BEGIN DATASET ROWS

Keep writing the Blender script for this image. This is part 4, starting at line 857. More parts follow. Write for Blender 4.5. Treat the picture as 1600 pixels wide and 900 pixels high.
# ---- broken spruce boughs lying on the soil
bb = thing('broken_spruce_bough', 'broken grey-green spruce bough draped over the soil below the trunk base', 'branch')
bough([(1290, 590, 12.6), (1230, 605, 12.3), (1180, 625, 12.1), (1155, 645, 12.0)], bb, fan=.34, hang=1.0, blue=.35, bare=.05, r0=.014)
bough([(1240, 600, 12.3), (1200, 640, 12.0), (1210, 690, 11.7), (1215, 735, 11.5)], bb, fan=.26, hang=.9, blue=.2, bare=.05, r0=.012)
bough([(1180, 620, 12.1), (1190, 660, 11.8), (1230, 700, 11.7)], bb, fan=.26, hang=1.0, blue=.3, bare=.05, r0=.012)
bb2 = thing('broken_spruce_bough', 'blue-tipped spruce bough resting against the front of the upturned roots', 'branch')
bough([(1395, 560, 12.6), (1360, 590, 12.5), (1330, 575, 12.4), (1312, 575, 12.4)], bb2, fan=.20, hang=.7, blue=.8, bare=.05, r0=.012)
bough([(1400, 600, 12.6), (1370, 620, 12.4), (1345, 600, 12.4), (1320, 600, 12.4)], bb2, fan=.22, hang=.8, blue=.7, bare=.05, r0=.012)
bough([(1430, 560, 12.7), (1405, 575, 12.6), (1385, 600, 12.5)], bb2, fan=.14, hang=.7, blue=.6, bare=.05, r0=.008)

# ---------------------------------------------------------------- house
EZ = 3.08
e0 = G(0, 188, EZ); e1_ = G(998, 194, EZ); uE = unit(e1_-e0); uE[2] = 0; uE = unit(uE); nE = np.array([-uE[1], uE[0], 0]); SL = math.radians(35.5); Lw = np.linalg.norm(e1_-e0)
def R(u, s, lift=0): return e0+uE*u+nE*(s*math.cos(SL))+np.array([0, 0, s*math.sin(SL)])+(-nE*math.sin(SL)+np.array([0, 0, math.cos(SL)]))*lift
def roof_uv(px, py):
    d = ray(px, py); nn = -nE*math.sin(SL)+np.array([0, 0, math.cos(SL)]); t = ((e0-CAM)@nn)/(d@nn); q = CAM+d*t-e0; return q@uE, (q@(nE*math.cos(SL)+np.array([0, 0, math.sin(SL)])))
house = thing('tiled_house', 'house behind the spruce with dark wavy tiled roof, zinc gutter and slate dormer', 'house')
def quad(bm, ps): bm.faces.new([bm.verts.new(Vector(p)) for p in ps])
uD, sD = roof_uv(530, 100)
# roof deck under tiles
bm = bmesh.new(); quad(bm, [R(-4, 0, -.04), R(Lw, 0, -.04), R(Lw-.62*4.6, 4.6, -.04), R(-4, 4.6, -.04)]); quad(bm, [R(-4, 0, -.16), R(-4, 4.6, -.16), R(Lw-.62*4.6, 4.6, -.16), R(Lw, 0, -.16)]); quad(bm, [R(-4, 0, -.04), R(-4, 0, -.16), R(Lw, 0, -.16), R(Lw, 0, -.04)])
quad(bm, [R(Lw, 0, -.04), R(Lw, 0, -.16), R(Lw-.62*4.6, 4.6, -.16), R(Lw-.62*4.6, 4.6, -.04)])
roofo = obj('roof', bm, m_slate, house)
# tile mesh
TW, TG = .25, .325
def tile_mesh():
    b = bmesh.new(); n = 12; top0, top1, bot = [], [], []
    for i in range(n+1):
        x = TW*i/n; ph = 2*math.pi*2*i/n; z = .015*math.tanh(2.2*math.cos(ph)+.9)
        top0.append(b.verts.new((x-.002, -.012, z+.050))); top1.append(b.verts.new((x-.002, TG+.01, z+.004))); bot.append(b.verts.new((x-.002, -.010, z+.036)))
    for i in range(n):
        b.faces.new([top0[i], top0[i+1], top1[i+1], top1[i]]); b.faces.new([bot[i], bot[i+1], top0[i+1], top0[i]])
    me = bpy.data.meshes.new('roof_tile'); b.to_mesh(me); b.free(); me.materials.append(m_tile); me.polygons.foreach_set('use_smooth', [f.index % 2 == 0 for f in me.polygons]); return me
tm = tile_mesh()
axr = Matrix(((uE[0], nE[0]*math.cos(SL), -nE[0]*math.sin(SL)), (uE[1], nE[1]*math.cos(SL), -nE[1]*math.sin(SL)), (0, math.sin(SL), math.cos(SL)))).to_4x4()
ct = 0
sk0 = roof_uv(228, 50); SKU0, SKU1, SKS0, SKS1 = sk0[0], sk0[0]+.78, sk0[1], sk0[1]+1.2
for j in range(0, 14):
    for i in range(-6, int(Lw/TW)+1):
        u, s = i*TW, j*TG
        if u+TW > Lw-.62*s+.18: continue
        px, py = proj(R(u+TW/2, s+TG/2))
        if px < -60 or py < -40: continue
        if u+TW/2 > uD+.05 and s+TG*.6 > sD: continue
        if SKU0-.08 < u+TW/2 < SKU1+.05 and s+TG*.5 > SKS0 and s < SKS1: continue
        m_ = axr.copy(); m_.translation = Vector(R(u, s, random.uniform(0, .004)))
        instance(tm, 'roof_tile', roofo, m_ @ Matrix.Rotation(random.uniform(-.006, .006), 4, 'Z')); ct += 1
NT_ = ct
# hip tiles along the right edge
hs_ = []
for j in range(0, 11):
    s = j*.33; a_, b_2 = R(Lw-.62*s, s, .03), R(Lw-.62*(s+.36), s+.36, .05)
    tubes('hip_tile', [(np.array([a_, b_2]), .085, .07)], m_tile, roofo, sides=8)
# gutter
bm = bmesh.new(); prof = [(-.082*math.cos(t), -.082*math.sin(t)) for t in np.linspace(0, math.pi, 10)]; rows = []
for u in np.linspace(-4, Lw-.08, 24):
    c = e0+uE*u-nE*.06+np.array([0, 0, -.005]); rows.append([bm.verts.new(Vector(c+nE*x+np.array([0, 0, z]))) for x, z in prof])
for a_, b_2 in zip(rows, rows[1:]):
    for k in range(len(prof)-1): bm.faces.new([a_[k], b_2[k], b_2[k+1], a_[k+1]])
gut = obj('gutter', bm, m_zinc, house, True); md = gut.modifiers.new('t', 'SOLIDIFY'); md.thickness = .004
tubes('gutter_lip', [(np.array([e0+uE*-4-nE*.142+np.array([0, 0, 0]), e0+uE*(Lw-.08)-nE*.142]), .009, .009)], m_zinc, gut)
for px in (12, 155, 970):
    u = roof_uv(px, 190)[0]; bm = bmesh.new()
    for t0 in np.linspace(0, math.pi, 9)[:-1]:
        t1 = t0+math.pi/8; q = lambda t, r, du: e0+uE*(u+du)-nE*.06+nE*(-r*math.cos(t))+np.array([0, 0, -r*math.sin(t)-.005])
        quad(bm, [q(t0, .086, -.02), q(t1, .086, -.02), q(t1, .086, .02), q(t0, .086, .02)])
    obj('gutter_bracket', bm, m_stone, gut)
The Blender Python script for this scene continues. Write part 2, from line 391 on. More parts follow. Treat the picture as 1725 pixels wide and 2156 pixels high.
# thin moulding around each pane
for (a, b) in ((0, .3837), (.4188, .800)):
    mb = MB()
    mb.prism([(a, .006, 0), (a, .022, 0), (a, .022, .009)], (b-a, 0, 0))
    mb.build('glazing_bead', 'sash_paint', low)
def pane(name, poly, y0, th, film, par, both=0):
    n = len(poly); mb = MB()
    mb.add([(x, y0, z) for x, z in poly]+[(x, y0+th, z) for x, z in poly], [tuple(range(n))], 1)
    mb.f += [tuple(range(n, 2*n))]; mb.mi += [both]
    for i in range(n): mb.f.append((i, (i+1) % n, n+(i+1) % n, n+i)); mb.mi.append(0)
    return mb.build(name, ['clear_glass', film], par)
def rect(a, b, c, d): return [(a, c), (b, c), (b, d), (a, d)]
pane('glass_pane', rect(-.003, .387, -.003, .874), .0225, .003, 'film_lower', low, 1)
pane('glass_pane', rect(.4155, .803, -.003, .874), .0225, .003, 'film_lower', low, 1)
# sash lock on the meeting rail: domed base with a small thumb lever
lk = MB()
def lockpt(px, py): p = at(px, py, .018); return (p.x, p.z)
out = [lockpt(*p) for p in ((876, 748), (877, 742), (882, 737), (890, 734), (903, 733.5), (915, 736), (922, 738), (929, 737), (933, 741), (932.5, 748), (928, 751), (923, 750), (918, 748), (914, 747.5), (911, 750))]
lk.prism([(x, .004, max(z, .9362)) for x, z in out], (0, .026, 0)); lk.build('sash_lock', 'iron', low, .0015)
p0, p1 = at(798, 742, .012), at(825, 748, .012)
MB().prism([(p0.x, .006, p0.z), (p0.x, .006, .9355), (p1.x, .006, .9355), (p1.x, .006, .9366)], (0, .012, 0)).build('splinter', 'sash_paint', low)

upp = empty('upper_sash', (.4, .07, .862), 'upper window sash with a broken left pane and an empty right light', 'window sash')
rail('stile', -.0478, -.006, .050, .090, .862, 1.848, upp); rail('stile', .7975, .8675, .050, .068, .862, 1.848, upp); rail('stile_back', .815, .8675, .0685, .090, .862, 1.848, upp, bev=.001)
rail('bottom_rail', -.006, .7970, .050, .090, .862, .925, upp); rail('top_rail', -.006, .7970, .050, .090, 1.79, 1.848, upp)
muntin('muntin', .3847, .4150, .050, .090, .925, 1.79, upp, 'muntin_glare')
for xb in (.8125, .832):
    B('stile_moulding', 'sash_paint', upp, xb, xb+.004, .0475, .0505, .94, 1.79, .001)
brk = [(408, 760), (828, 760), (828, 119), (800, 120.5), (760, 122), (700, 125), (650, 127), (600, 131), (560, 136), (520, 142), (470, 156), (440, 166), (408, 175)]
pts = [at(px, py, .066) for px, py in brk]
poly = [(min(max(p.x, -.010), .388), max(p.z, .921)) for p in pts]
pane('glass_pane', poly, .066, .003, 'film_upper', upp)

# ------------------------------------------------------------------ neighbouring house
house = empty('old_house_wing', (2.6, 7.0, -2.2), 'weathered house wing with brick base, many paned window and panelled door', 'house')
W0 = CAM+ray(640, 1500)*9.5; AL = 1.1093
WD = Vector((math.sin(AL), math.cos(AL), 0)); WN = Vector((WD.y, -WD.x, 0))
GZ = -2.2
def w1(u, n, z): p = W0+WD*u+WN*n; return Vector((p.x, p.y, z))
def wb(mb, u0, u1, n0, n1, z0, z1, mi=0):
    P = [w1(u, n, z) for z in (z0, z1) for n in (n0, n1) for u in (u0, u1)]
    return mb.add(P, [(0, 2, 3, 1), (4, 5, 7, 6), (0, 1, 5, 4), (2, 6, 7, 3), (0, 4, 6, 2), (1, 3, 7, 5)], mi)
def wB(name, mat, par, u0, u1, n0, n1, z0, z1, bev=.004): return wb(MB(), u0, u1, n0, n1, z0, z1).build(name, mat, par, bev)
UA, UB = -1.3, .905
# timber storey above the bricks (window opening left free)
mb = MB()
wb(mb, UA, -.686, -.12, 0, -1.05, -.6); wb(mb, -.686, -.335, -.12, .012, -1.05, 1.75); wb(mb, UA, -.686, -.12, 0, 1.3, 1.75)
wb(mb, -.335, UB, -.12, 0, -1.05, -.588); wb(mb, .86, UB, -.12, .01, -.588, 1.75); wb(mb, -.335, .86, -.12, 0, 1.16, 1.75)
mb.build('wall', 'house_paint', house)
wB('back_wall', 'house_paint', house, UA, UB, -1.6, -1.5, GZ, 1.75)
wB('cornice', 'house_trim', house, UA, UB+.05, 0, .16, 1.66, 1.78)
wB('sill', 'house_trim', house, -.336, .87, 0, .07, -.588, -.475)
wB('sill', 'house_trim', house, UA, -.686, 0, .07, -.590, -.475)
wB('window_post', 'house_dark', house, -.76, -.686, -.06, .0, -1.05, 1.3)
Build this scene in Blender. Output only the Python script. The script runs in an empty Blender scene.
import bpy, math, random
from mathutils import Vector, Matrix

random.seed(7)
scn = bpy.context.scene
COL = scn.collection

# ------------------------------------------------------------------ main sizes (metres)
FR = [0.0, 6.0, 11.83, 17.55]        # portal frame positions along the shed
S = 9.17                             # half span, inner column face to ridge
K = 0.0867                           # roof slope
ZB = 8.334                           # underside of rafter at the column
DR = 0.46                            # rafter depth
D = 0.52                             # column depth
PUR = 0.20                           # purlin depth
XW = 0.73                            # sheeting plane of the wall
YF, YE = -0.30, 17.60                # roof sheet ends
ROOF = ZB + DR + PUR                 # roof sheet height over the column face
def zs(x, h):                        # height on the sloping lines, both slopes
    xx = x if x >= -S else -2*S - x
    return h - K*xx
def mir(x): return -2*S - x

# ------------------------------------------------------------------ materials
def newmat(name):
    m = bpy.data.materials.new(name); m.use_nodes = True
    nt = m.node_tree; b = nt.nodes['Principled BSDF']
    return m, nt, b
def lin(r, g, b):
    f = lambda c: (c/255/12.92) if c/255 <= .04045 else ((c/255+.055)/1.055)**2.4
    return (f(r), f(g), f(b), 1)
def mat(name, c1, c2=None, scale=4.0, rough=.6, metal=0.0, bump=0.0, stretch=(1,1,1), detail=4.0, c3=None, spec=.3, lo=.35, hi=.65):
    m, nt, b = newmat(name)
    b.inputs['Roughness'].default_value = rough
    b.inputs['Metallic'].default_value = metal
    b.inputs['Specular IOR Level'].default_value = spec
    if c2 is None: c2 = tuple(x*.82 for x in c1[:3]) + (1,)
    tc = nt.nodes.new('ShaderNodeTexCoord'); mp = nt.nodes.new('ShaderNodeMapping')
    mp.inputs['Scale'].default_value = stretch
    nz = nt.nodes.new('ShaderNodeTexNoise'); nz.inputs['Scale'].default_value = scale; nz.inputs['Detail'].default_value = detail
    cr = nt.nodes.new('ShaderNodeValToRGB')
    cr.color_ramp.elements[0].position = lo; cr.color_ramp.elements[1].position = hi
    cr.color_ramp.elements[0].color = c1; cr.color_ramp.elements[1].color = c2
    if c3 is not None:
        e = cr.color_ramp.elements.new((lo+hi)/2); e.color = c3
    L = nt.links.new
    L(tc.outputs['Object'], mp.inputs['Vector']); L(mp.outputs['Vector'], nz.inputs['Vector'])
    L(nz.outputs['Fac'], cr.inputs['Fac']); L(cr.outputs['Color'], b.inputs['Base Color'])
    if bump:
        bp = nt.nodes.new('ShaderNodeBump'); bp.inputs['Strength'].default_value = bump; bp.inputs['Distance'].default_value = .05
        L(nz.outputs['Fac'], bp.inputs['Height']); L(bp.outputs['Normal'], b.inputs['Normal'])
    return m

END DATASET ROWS

Say how many lines of the material contain the word "follow", with no other text.

→ RIGHT ANSWER
2